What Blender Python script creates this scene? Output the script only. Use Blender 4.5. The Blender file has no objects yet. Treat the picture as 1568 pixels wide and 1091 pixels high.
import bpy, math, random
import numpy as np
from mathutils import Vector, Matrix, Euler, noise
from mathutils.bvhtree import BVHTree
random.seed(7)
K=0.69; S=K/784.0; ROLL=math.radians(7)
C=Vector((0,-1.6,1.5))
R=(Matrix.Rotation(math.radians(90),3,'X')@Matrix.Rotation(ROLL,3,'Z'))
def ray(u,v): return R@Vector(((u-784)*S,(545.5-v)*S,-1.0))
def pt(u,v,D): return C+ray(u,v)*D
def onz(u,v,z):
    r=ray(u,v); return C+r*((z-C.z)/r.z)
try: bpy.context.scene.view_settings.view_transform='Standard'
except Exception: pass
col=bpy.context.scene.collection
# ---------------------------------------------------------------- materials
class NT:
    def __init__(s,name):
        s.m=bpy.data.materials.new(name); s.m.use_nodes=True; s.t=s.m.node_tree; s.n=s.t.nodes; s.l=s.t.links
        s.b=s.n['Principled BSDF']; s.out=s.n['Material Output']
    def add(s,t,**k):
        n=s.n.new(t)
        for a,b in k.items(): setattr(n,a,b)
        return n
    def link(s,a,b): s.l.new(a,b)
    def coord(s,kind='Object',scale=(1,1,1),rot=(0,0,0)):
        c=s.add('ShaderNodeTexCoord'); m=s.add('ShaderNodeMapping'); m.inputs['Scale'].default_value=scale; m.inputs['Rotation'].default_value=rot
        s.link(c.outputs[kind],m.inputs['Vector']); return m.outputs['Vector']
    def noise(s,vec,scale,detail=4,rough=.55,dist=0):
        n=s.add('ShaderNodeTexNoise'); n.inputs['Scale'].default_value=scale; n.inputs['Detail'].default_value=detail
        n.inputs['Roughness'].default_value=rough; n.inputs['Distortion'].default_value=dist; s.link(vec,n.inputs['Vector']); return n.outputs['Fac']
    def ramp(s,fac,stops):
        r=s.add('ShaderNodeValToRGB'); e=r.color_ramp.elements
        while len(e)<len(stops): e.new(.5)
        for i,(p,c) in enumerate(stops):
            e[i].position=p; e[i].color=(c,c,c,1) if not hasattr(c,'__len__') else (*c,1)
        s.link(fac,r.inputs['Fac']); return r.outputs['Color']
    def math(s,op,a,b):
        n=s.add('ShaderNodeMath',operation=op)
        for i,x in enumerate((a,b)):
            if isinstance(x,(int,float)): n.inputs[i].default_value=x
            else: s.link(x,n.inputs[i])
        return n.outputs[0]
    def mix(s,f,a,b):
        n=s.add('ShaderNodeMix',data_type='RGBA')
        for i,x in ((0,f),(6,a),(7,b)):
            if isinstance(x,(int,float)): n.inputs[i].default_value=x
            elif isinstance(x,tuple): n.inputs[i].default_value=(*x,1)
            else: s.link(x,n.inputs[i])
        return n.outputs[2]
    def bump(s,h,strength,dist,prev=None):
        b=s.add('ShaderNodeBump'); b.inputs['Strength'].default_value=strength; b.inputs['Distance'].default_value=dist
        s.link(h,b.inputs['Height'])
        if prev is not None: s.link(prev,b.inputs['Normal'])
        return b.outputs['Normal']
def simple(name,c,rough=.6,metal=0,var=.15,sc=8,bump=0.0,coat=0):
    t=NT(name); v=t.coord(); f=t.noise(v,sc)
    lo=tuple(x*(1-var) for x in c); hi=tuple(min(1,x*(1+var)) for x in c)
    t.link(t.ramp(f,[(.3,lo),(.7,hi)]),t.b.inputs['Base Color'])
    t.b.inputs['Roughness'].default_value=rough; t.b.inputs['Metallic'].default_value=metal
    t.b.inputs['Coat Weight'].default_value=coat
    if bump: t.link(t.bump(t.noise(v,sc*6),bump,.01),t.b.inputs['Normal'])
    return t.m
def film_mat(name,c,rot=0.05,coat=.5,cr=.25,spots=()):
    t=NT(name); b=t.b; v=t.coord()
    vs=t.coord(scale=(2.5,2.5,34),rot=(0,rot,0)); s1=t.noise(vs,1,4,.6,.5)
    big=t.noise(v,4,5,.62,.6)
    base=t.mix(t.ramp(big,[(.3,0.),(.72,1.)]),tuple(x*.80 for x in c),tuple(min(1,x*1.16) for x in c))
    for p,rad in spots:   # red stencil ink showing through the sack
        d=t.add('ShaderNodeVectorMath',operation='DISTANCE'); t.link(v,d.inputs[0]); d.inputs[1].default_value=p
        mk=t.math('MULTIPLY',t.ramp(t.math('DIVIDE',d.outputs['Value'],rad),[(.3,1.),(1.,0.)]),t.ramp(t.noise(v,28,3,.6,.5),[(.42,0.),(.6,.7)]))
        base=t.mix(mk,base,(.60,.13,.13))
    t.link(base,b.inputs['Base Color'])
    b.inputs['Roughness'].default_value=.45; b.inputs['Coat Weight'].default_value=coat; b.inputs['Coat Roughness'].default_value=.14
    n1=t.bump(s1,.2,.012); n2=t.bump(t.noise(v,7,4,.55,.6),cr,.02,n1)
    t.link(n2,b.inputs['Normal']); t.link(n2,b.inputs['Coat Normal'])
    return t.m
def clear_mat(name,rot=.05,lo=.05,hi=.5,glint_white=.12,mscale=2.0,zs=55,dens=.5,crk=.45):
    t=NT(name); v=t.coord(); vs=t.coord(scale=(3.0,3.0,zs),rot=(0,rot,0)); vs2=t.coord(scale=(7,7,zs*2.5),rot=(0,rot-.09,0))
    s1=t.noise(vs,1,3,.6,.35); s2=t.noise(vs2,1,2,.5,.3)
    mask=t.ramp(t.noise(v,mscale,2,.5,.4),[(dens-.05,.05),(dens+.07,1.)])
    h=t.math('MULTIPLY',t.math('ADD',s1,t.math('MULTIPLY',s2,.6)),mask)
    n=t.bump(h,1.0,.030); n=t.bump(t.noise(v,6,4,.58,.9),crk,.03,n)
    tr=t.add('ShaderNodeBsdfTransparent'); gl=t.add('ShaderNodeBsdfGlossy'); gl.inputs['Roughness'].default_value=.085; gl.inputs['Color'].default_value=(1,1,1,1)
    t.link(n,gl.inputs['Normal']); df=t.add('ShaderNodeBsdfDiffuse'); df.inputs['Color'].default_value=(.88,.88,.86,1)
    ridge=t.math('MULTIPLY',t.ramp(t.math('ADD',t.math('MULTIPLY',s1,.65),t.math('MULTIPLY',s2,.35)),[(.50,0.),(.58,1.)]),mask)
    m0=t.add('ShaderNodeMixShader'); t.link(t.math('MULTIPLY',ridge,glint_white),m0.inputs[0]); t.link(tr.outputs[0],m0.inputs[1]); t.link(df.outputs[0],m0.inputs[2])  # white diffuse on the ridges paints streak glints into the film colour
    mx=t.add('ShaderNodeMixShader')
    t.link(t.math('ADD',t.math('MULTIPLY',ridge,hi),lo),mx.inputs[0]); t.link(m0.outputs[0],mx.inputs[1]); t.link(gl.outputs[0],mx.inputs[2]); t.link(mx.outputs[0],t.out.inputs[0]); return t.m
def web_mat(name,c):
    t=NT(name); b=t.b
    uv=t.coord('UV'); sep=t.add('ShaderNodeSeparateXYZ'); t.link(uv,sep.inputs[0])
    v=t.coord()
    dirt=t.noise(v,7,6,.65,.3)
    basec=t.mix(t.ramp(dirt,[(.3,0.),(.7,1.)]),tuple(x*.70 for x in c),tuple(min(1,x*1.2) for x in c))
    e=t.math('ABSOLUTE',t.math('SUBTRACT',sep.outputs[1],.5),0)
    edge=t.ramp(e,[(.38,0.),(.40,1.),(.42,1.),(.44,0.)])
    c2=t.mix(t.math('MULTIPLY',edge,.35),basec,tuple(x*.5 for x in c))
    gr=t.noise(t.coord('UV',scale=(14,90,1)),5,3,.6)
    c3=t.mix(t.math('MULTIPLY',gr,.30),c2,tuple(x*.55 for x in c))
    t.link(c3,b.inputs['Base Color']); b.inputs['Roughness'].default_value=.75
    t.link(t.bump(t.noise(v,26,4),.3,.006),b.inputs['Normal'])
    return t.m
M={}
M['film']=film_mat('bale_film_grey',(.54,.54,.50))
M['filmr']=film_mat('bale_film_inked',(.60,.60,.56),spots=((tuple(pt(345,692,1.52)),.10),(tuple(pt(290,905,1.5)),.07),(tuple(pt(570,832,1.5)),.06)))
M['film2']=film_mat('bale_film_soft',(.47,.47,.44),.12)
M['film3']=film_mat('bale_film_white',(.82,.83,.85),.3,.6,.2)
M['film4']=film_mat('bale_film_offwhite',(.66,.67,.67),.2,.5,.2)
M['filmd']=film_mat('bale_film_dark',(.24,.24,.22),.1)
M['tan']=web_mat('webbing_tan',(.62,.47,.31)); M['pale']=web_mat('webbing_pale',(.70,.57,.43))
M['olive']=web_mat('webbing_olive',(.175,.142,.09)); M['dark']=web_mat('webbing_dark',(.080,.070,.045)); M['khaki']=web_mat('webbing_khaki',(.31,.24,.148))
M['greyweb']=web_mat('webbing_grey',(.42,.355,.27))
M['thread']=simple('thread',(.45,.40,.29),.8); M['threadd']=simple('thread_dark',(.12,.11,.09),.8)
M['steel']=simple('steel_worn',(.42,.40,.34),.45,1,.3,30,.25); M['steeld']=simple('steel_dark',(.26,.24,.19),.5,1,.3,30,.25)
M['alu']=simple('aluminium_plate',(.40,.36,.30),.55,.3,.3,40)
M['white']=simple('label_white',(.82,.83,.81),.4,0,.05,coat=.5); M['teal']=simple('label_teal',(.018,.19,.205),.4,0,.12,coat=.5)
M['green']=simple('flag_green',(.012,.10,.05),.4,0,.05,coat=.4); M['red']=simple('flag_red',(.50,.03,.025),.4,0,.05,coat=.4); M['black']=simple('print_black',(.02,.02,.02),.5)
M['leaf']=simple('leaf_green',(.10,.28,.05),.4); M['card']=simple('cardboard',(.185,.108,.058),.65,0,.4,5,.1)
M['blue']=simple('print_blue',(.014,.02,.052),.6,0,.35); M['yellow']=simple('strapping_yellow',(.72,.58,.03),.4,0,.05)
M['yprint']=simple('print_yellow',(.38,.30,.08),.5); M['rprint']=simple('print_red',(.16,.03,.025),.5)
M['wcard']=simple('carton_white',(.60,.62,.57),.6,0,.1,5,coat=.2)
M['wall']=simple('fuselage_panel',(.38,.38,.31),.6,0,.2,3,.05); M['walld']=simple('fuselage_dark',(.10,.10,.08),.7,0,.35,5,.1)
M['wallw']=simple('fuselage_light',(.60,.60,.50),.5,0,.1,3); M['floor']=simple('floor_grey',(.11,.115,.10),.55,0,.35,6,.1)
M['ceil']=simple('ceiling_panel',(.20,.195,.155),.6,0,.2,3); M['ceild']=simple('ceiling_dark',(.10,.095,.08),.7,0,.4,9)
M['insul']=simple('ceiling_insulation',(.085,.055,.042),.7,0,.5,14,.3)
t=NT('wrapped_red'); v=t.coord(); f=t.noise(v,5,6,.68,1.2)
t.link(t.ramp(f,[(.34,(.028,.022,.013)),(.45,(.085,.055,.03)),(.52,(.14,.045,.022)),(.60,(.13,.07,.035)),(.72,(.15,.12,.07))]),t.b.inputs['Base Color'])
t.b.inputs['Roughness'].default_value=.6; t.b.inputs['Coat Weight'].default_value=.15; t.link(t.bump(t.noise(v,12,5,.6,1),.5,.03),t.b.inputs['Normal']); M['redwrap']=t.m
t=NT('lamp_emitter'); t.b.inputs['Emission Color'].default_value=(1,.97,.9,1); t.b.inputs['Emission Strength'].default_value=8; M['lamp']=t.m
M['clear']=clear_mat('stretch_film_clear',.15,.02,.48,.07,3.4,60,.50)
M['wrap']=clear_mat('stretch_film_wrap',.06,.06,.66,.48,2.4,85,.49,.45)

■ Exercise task
Tally the lines of the listing that include "scene". Reply with nothing but the count.

■ Result of this task
3